§ Required work
Set down only those lines that fall from the line containing "Write the bpy" through the line containing "sc.camera = camo", unchanged and without pictures.

--*--

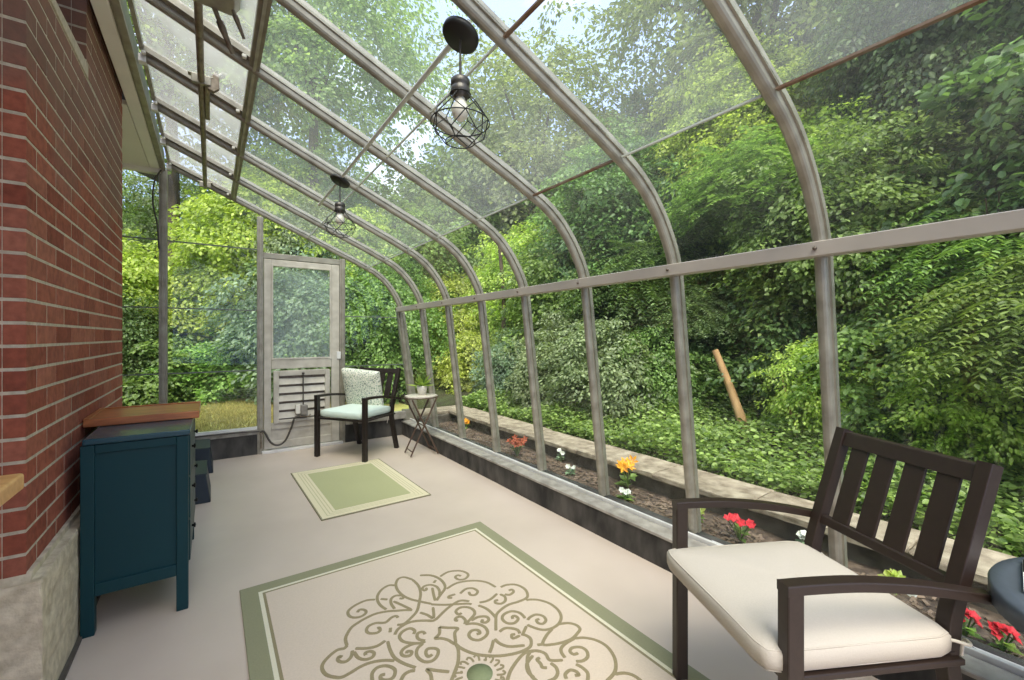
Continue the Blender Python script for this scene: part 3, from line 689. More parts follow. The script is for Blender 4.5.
def armchair(loc, rz, label, mat, scale=(1,1,1), hw=.253, pw=.213):
    t = thing('slat_back_armchair', loc, label, 'armchair', None, rz, scale=scale)
    # local: x lateral, y front, z up;  w (backwards) = -y
    for sx in (1, -1):
        m = MB(); m.box(sx*hw-.018, sx*hw+.018, -.022, .020, 0, .612); m.build('leg', mat, t, local=True, bevel=.004)
        m = MB(); pth = [(sx*hw, .020, .612), (sx*hw, -.06, .6125), (sx*hw, -.18, .608), (sx*hw, -.32, .592), (sx*hw, -.44, .570), (sx*hw*.985, -.55, .545)]
        m.sweep(spline(pth, 5), [(-.0185,-.012), (.0185,-.012), (.0185,.012), (-.0185,.012)]); m.build('armrest', mat, t, local=True, bevel=.003)
        m = MB(); pth = [(sx*pw, -.565, 0), (sx*pw, -.515, .18), (sx*pw, -.475, .36), (sx*pw, -.478, .44), (sx*pw, -.497, .53), (sx*pw, -.606, .868)]
        m.sweep(spline(pth, 6), [(-.018,-.019), (.018,-.019), (.018,.019), (-.018,.019)], up=(0,-1,0)); m.build('rear_post', mat, t, local=True, bevel=.003)
        m = MB(); m.box(sx*hw-.012 if sx > 0 else -hw-.006, hw+.006 if sx > 0 else -hw+.012, -.47, -.01, .388, .404); m.build('side_rail', mat, t, local=True, bevel=.003)
    bk = lambda z: -(.497 + (z-.53)/(.868-.53)*(.606-.497))
    for z0, z1, nm in ((.815, .862, 'top_rail'), (.545, .572, 'lower_back_rail')):
        m = MB(); x = pw-.012
        m.prism([(bk(z0)-.012, z0), (bk(z0)+.012, z0), (bk(z1)+.012, z1), (bk(z1)-.012, z1)], 'x', -x, x); m.build(nm, mat, t, local=True, bevel=.003)
    for i in range(4):
        cx = (-1.5+i)*.089
        m = MB(); z0, z1 = .560, .83; m.prism([(bk(z0)-.006, z0), (bk(z0)+.006, z0), (bk(z1)+.006, z1), (bk(z1)-.006, z1)], 'x', cx-.029, cx+.029); m.build('back_slat', mat, t, local=True, bevel=.002)
    m = MB(); m.box(-hw, hw, -.012, .012, .384, .404); m.build('front_rail', mat, t, local=True, bevel=.003)
    m = MB(); m.box(-hw+.02, hw-.02, -.475, -.45, .388, .404)
    for i in range(6): m.box(-hw+.012, hw-.012, -.06-i*.07-.045, -.06-i*.07, .394, .403)
    m.build('seat_slats', mat, t, local=True, bevel=.002)
    return t
RZ1 = math.radians(62.15)
ch1 = armchair((1.23, .675, 0), RZ1, 'near dark bronze slat-back patio armchair with a cream seat pad', M['bronze'])
def at_chair(c, p):
    return c.matrix_basis @ Vector(p)
def seat_pad(chair, cx, cy, hx, hy, h, z, label, mat, seed):
    t = thing('seat_cushion', at_chair(chair, (cx, cy, z)), label, 'cushion', None, chair.rotation_euler.z)
    o = box_cushion(hx, hy, h, seed).build('pad', mat, t, local=True)
    merge(o)
    m = MB()
    for zz, ins in ((h*.36, .0065), (-h*.36, .0065)):
        pts = []; X, Y = hx-ins, hy-ins
        for a, b2 in (((-X, -Y), (X, -Y)), ((X, -Y), (X, Y)), ((X, Y), (-X, Y)), ((-X, Y), (-X, -Y))):
            for i in range(24):
                x = a[0]+(b2[0]-a[0])*i/24; y = a[1]+(b2[1]-a[1])*i/24
                c = min(max(0, abs(x)-(hx-.05)), max(0, abs(y)-(hy-.05))); pts.append((x-math.copysign(c*.22, x), y-math.copysign(c*.22, y), zz + math.sin(11*x+3*y+seed)*.0022))
        m.tube(pts, .0022, 6, closed=True)
    m.build('piping', mat, t, local=True)
    return t
for o in (ch1,): o.matrix_basis = Matrix.LocRotScale(o.location, o.rotation_euler, o.scale)
sc1 = seat_pad(ch1, -.001, -.197, .255, .262, .066, .437, 'cream seat pad on the near armchair', M['beige'], 2)
for sx in (-1, 1):
    m = MB(); b0 = Vector((sx*.225, -.245, -.005))
    m.tube(spline([b0, b0+Vector((sx*.01, -.02, .004)), b0+Vector((sx*.022, -.055, -.003)), b0+Vector((sx*-.002, -.075, -.008)), b0+Vector((sx*-.02, -.09, -.03)), b0+Vector((sx*-.03, -.10, -.07))]), .004, 6)
    m.build('tie', M['strap'], sc1, local=True)

RZ2 = math.radians(124.2)
ch2 = armchair((1.035, 4.40, 0), RZ2, 'far dark bronze patio armchair by the door with a mint pad', M['bronze2'], (1.16, 1.0, .985))
ch2.matrix_basis = Matrix.LocRotScale(ch2.location, ch2.rotation_euler, ch2.scale)
sc2 = seat_pad(ch2, 0, -.225, .262, .24, .07, .441, 'pale mint seat pad on the far armchair', M['mint'], 5)
for sx in (-1, 1):
    m = MB(); b0 = Vector((sx*.235, -.22, -.02))
    m.tube(spline([b0, b0+Vector((sx*.005, -.04, -.03)), b0+Vector((sx*.0, -.05, -.12)), b0+Vector((sx*-.02, -.06, -.15))]), .004, 6)
    m.tube(spline([b0, b0+Vector((sx*-.02, -.04, -.03)), b0+Vector((sx*-.05, -.05, -.10)), b0+Vector((sx*-.06, -.05, -.14))]), .004, 6)
    m.build('tie', M['strap'], sc2, local=True)
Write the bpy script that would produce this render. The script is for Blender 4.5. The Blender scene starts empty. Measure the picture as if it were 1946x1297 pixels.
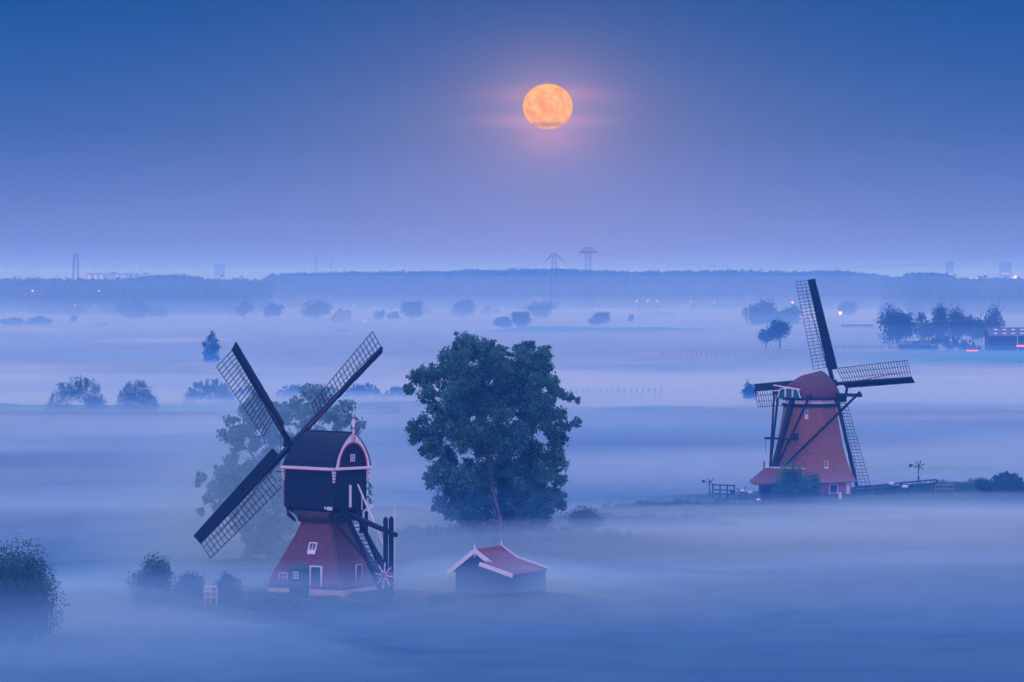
import bpy, math, random
import numpy as np
from mathutils import Vector, Matrix
R = math.radians
C = bpy.context.scene.collection
sc = bpy.context.scene

# ------------------------------------------------------------------ camera
F = 7500.0; W0, H0 = 1946.0, 1297.0; CX = 973.0; HY = 528.0; HC = 27.6   # focal length in photo pixels, horizon row, camera height
cam = bpy.data.cameras.new('camera'); camo = bpy.data.objects.new('camera', cam); C.objects.link(camo)
cam.sensor_width = 36.0; cam.lens = F / W0 * 36.0
cam.clip_start = 1.0; cam.clip_end = 80000.0
camo.location = (0, 0, HC)
camo.rotation_euler = (R(90) - math.atan((H0 / 2 - HY) / F), 0, 0)
sc.camera = camo

def dist(y, z=0.0):                      # distance of a point of height z seen on photo row y
    return F * (HC - z) / (y - HY)
def px(x, D):                            # world x of photo column x at distance D
    return (x - CX) / F * D
def pz(y, D):                            # world height of photo row y at distance D
    return HC - (y - HY) / F * D

# ------------------------------------------------------------------ render / view
sc.view_settings.view_transform = 'Standard'; sc.view_settings.look = 'None'
sc.view_settings.exposure = 0.0; sc.view_settings.gamma = 1.0
sc.render.engine = 'CYCLES'
sc.cycles.use_denoising = True
try: sc.cycles.denoiser = 'OPENIMAGEDENOISE'
except Exception: pass
sc.cycles.max_bounces = 4; sc.cycles.diffuse_bounces = 2; sc.cycles.glossy_bounces = 1
sc.cycles.transmission_bounces = 2; sc.cycles.volume_bounces = 0; sc.cycles.transparent_max_bounces = 8

def s2l(*c):
    return tuple(((v / 255) / 12.92 if v / 255 <= 0.04045 else ((v / 255 + 0.055) / 1.055) ** 2.4) for v in c)

# ------------------------------------------------------------------ world: dusk sky
MOON = (1041.0, 203.0)
world = bpy.data.worlds.new('World'); sc.world = world; world.use_nodes = True
nt = world.node_tree; nt.nodes.clear(); L = nt.links.new
def N(t, **k):
    n = nt.nodes.new(t)
    for a, b in k.items(): setattr(n, a, b)
    return n
def M(op, a, b=None, c=None):
    n = N('ShaderNodeMath', operation=op)
    for i, v in enumerate((a, b, c)):
        if v is None: continue
        if isinstance(v, (int, float)): n.inputs[i].default_value = v
        else: L(v, n.inputs[i])
    return n.outputs[0]
def mixc(fac, a, b, mode='MIX'):
    n = N('ShaderNodeMix', data_type='RGBA', blend_type=mode)
    for i, v in ((0, fac), (6, a), (7, b)):
        if isinstance(v, (int, float)): n.inputs[i].default_value = v
        elif isinstance(v, tuple): n.inputs[i].default_value = (*v, 1)
        else: L(v, n.inputs[i])
    return n.outputs[2]
def sstep(v, a, b):
    n = N('ShaderNodeMapRange', interpolation_type='SMOOTHSTEP'); L(v, n.inputs[0])
    n.inputs[1].default_value = a; n.inputs[2].default_value = b
    return n.outputs[0]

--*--

§ Solution to this problem
Write the bpy script that would produce this render. The script is for Blender 4.5. The Blender scene starts empty. Measure the picture as if it were 1946x1297 pixels.
import bpy, math, random
import numpy as np
from mathutils import Vector, Matrix
R = math.radians
C = bpy.context.scene.collection
sc = bpy.context.scene

# ------------------------------------------------------------------ camera
F = 7500.0; W0, H0 = 1946.0, 1297.0; CX = 973.0; HY = 528.0; HC = 27.6   # focal length in photo pixels, horizon row, camera height
cam = bpy.data.cameras.new('camera'); camo = bpy.data.objects.new('camera', cam); C.objects.link(camo)
cam.sensor_width = 36.0; cam.lens = F / W0 * 36.0
cam.clip_start = 1.0; cam.clip_end = 80000.0
camo.location = (0, 0, HC)
camo.rotation_euler = (R(90) - math.atan((H0 / 2 - HY) / F), 0, 0)
sc.camera = camo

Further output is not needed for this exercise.